We touched on this earlier in the summer after the West Indies were double-skittled in the first Test of their series.
At the time, we implied that match had essentially functioned as a warm-up, the Windies having only had a three-day game against a County Select XI prior to it. They did indeed seem a bit warmer in the second Test, but when they lost that one as well, the series had gone before it had really begun.
This seems to us to be the recurring logisitical paradox of the modern Test tour:
- The shorter the series, the more important it is to start well
- The shorter the series, the less warm-up cricket there will be
This is not doing anyone any favours – not the tourists, not the home team, and certainly not anyone who wants to follow a decent Test series between them.

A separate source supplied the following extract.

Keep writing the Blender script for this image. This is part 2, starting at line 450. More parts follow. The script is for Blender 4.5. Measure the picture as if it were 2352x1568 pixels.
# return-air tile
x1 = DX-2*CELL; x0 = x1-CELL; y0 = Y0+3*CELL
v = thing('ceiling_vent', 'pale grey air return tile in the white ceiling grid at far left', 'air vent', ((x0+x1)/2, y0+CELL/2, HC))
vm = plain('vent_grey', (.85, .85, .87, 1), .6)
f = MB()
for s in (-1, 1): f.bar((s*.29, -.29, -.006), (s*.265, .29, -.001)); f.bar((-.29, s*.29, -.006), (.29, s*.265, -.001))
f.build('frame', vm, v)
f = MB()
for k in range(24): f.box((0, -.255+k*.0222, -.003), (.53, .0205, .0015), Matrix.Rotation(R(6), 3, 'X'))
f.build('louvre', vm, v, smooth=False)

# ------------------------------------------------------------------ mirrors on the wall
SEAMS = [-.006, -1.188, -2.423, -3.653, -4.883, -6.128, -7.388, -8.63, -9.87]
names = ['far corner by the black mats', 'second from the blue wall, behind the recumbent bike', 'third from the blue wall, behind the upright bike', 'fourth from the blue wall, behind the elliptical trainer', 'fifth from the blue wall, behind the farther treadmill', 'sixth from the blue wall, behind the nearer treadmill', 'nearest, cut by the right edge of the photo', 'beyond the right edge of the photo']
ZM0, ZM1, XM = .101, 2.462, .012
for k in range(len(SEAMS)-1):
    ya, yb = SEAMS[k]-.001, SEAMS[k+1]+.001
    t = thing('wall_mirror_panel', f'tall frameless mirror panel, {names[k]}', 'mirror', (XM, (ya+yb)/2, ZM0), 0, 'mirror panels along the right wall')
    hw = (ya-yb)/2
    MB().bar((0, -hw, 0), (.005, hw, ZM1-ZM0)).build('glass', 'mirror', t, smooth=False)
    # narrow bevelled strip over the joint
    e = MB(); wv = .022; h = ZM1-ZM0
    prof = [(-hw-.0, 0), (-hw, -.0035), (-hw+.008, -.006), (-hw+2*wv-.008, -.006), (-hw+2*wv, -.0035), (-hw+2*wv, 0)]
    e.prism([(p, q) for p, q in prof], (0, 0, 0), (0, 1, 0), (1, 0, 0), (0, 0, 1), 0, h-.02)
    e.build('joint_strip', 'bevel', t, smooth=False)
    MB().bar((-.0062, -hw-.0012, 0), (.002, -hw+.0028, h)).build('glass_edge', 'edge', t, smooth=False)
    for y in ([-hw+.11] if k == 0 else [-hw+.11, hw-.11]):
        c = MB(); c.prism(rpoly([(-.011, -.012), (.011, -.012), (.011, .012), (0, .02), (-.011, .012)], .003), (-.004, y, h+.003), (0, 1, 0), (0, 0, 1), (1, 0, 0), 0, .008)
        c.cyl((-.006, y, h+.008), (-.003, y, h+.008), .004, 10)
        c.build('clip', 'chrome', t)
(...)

Another example was the West Indies’ tour of Australia at the start of the year. On that occasion they had a three-day game against a Cricket Australia XI, got bowled out for 188 and 120 in the first Test, and then came back and won the second Test.
All the resultant lamentations that there wasn’t a third Test rather overlooked the fact there hadn’t really been a first one either. Not really.
And so to Sri Lanka, who entered today’s first Test after one game against England Lions. Luxury of luxuries, that was a four-day game, which meant today wasn’t their first time playing first-class cricket in England since 2016.
It nearly was though. And early on it certainly looked like it was as they slipped to 6-3 and then 40-4.
The usual disclaimers apply of course – don’t judge a pitch until both sides have batted on it and all that – but it’s hard to avoid the feeling that in another world the first morning could have been less awful.
The cliché is that touring teams always want to hit the ground running. The issue is that more often than not, they hit it running backwards. Hitting the ground at a dead standstill would be a more reasonable aspiration.
A counter-argument to all of the above would be a tour like England’s to India in January, where they had zero warm-up games and instead spent 11 days training 1,600 miles away in Abu Dhabi. England won the first Test and lost the other four.
England’s players do however spend a lot of time in India and quite often it’s for Test cricket. However they shaped their immediate preparation on that occasion, there was a certain volume of experience to build on.
There’s no exact recipe for success when it comes to warming up for a Test tour, but being in the country sometimes and playing some cricket there would seem to us to be useful ingredients.